Opus 111

At a recent performance of Bach’s Goldberg Variations and Beethoven’s Diabelli Variations, the memory and stamina of the performer Andreas Schiff was such that the second movement of Beethoven Piano Sonata Opus 111 was presented as an encore. The performer was making a point. The movement represents the sublimation of variation technique to a higher level of expression than the larger, more architecturally ambitious variations sets, regarding by many as the highest acheivement in that form.

Opus 111, on the other hand, was the last music, along with the Bagatelles, that the composer wrote for the piano. He was stone deaf. How does someone, even with an inner ear as well developed as Beethoven, write such extradorinary music without being able to hear it?

The answer, I think, is in the realm of mind (counterpoint) and body (resonance). As these are the two primary areas of focus in my own music production, I hesitate to make this claim, concerned that I am seeing it only through my own myopic interests. I am convinced that there is no other reasonable explanation for how a deaf composer could project into the future an experience of the sublime in such an authoritative manner.

Looking at the score to Op. 111, Movement 2 (‘Arietta’), what leaps off the page is a lot of black. The tempo is slow and the subdivisions, as the pace increases in the variations, become a blur of beams and syncopes. It reminds me of the tendency with modernism to avoid the dull white emptiness of  half and whole notes and to set extremely slow tempi with an eighth or sixteenth notes ictus. It is the manner in which scores come to resemble scientific illustration – the ascendancy of rational man over his passionate, chaotic feeling self. The fact that such music is often fraught and tortured in actual performance is no matter – the score is an artifact to the composer’s intent to turn away from the irrational fever dream of the Romantic/Nationalist past. After the catastrophe in Europe in the middle Twentieth Century, who can blame them?

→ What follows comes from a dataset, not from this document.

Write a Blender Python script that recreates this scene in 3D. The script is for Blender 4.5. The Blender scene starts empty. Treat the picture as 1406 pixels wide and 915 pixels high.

So, Beethoven is a precursor, with his complex syncopation and contrapuntal ingenuity the likes of which had never been achieved. It would all be schematic, an academic achievement, if it were not for the fact that he could feel the essence of the relationship between tone and thought in his vary bones. The advances made in Keyboard instruments in his lifetime created larger resonance than had ever been. While composing these counterpoints, he could have felt them by virtue of the memory held by his inner ear (sub-vocalised memory) and the physical feeling produced at the keyboard. At the end of the variations, there is a series of trills that holds the audience in a moment of suspension unlike anything I’ve experienced in the concert hall. It is an ascension to the heavens, something that surely must have occupied the elder man in his late life, but it is also a palpable vibration that must have been physically perceptible to Beethoven. I can just imagine him in his studio, trilling away on a hammerclavier all day, just to get the feel of it in his bones and saying ‘If I can compose something I can hear, then I damn well will compose something I can feel’.

This, then is the essence of what I am speaking about when I explain my theory of resonant compostition, or overtonality.